Keith Horcasitas has an “only in Louisiana” tale of revenge:

At the funeral for his 99-year-old aunt, Sister Joselia Kleinpeter, in Chatawa, Mississippi, his Uncle Ray lightened the solemn occasion with a story about two of his late brothers, Arthur and Francis Jr.

“At the old Sacred Heart Church on Canal Street in New Orleans, there were two large holy water fonts.

“My uncles used to try to get back at some unsuspecting ‘mean nuns’ in the following way: they slipped into the fonts some crawfish they’d dug from Bayou St. John nearby!

“We don’t know if the nuns got bit when using the fonts!”

Economy move

John Engelsman, of Baton Rouge, has come up with a way to save the state money:

“Jim Garvey, BESE president, recently boasted that cancelling their April meeting saved the state $10,000.

“Just think how much they’d save by cancelling ALL their meetings!”

Indeed, if this was expanded to include other state agencies’ meetings, there’s no telling how much money could be saved.

John adds, “I don’t seek compensation for this brilliant idea, Smiley. Like you, I live to serve.”

Can you dig it?

Robert Day has more on the jive-talking Diggy Doo, a great DJ on Baton Rouge’s WXOK in the early days of R&B:

“He would sign on, and off, I believe, by saying, ‘Like a snake in the lake, too slim to swim; like a roach on the poach, to smooth to move; nobody do it like the Diggy do it!’”

Cover story

I keep getting nostalgia items about devices from our past:

“Yesterday,” says Moe K., “we ran out of fat-free half and half for morning coffee. I located a can of milk, and had to use a church key (found in the tool box) to cut holes. Then we stored the can with a plastic cover.

“Now we are wondering about the metal cover used in days of yore to puncture holes and cover the milk can all in one. No plastic back then.”

That’s one I don’t recall — my mom used an ice pick to punch a hole in a can of evaporated milk.
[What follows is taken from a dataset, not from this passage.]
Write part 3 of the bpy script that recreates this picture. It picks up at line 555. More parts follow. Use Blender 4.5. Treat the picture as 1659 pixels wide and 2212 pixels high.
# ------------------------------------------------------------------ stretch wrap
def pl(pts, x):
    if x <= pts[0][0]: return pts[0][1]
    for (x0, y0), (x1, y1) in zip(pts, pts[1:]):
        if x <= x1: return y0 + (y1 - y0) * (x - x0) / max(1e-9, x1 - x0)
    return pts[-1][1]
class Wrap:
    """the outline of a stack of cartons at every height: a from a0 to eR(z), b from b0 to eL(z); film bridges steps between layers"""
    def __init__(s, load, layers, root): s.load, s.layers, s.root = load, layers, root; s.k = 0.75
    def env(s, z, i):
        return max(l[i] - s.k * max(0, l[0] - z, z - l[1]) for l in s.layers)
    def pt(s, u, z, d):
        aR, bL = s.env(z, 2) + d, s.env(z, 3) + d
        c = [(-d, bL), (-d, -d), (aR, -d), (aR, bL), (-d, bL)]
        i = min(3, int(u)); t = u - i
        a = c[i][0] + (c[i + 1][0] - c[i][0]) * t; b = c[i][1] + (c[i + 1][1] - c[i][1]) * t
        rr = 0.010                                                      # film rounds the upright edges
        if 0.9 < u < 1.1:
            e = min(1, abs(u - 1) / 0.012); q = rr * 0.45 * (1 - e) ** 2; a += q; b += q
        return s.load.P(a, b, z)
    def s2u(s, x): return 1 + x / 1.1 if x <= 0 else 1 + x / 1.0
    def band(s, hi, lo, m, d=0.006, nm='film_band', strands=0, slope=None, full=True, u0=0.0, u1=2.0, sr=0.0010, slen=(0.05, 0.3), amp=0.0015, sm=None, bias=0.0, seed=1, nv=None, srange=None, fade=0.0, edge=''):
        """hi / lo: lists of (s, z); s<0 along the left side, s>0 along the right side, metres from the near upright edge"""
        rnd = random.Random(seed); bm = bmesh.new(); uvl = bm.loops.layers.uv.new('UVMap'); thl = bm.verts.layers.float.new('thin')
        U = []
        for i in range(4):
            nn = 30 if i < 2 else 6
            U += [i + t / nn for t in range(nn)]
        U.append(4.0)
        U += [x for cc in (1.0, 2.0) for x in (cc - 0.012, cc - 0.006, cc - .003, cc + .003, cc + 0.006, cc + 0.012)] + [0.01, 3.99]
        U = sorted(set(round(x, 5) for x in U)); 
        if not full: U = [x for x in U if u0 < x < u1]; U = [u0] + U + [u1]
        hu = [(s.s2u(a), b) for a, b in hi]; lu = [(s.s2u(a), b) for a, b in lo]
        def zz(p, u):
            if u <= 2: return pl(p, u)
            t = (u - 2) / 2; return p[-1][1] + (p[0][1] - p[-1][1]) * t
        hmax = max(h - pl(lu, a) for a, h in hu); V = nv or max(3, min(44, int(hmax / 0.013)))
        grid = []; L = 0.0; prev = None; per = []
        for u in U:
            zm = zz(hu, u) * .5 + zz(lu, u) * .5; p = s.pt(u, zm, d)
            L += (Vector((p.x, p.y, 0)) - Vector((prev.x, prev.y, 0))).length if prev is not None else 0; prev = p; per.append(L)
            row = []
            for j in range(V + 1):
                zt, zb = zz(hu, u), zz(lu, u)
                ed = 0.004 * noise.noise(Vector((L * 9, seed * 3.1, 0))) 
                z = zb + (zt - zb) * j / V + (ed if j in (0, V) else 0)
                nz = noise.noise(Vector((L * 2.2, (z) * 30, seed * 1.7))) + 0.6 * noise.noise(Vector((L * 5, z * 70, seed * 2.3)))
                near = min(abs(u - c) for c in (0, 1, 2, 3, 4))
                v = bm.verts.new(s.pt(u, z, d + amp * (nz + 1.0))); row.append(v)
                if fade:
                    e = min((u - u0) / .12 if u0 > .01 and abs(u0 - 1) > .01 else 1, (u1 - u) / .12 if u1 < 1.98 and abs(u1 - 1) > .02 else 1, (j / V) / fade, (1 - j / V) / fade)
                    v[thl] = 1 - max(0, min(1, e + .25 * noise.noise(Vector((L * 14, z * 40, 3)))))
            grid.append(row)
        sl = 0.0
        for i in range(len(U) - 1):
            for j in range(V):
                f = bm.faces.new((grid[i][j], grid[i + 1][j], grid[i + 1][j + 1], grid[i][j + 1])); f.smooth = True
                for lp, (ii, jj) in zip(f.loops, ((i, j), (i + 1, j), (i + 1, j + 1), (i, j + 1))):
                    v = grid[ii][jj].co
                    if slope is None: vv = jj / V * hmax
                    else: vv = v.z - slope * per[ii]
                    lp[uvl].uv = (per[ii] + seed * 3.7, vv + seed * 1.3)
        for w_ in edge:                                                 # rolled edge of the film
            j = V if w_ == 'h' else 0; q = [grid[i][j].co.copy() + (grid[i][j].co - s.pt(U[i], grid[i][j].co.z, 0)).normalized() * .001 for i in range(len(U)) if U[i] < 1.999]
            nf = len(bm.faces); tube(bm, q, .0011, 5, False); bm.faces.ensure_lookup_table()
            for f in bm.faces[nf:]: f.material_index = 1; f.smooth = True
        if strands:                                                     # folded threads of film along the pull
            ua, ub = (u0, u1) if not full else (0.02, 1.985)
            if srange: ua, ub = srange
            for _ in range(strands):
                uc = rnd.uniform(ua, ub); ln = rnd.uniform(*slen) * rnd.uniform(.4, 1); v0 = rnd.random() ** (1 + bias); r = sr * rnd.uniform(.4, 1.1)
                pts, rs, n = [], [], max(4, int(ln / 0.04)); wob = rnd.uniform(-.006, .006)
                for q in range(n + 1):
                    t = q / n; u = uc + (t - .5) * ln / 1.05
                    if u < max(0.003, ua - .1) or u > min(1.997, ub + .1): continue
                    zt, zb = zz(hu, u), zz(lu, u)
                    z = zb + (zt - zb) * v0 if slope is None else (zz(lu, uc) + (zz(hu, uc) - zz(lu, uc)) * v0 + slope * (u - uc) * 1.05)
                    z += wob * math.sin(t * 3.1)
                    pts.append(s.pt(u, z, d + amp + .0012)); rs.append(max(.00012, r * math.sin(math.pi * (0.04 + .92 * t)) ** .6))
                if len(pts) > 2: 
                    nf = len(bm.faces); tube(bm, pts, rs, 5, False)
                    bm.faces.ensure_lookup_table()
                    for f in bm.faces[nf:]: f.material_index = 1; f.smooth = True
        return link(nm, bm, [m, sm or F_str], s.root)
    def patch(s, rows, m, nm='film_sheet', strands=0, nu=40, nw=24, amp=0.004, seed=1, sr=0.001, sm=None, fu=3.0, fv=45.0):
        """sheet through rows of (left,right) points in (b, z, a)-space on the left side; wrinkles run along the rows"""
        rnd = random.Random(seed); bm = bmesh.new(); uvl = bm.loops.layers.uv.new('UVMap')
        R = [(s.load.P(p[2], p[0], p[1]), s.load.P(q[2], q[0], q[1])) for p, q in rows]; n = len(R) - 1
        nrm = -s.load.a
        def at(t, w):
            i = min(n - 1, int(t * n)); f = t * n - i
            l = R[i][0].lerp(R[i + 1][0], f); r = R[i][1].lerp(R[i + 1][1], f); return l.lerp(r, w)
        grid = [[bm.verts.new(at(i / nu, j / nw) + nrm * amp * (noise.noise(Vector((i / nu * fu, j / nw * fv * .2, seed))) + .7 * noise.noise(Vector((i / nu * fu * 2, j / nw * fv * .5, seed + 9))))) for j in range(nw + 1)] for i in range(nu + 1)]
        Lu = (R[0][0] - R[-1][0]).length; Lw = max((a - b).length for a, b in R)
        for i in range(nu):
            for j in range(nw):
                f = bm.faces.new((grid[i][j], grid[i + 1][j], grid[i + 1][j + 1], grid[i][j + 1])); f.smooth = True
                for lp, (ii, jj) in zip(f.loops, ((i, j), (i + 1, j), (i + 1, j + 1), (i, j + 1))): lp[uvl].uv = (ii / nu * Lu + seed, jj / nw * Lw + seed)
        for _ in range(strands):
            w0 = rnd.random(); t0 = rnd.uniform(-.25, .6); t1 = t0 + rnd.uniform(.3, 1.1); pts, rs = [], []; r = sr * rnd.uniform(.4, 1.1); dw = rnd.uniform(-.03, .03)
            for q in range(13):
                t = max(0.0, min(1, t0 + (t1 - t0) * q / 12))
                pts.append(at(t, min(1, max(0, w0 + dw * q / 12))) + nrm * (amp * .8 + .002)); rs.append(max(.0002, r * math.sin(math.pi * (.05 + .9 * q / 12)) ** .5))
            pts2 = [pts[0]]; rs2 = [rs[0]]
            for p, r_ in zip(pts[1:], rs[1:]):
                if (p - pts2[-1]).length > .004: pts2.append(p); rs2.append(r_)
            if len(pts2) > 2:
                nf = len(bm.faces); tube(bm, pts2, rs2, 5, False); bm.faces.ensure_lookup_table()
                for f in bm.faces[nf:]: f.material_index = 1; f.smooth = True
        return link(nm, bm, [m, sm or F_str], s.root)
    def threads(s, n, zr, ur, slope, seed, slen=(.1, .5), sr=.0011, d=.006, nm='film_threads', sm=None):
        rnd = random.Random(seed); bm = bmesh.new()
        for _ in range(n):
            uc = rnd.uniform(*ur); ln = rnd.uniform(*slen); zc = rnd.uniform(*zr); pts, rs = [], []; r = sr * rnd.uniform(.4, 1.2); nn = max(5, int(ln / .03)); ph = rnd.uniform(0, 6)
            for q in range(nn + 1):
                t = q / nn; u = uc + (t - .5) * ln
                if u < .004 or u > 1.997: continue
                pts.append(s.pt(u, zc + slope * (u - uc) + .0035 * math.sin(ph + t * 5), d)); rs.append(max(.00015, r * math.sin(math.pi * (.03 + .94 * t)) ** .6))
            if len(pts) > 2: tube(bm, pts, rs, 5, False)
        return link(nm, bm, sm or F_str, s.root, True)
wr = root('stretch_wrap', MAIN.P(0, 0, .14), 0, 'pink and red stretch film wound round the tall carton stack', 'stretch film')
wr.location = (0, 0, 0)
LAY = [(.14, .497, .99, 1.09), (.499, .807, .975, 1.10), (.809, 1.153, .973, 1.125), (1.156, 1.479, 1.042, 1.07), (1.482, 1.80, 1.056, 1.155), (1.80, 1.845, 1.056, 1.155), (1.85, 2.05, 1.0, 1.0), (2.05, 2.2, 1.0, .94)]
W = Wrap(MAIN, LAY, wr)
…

Not sure what she covered it with in the fridge, if anything...

Thanks, Crawfish-Man

Years ago Tim Edler wrote a series of books about “Crawfish-Man,” a Cajun superhero, and even had a costume he’d wear when talking to kids about avoiding drugs, etc.

He tells of this “humbling experience” at a sportsmen’s show in Gonzales:

“My wife Becky and I had a booth for our Cajun food products, and also had a small display of my books.

“A young woman with her young daughter came over to the books and asked my wife if I was Tim Edler.

“She grew up in Baton Rouge, and told us her dad, who recently passed away, would read her ‘Crawfish-Man’s Fifty Ways To Keep From Using Drugs.’

“With tears in her eyes, she said, ‘I took the Drug Oath, and it saved me!’

“You just don’t know what it meant to me, to have tried to do something good so many years ago, not knowing the outcome or if anyone would ever be helped — and 34 years later that incredible moment happened!”

Nice People Dept.

Keigh Ballard says Charles Kelly, of Sears in Baton Rouge, deserves some recognition for going out of his way to help her with a problem with her ice-maker.

Special People Dept.

Lena Roshto celebrates her 90th birthday on Saturday, March 26.

Ellis and Sylvia Peak celebrated their 70th anniversary on Thursday, March 24.

Andrew and Marian Jones, of Morgan City, celebrated their 63rd anniversary on Tuesday, March 22.

Consuming passion

Bo Bienvenu, of Prairieville, says, “I don’t mean to brag, but I finished my 14-day diet in just 3 hours and 30 minutes.”

Getting deep

“Sometime you have to laugh to keep from crying,” says Algie Petrere, who dried off this old story as a comment on our recent deluges:

A torrential rain soaked southern Louisiana; the next morning the resulting floodwaters came up about six feet into most of the homes there.

Mrs. Boudreaux was sitting on her roof with her neighbor, Mrs. Thibodeaux, waiting for help to come. Mrs. Thibodeaux noticed a baseball cap floating near the house.

She saw it float far out into the front yard, then float back to the house; it kept floating away from the house, then back towards the house.

Her curiosity got the best of her, so she asked Mrs. Boudreaux, “Do you see dat baseball cap floatin’ away from the house, den back again?”

Mrs. Boudreaux said, “Oh, yeah, das my husband. I tole him he gonna cut the grass today, come hell or high water!”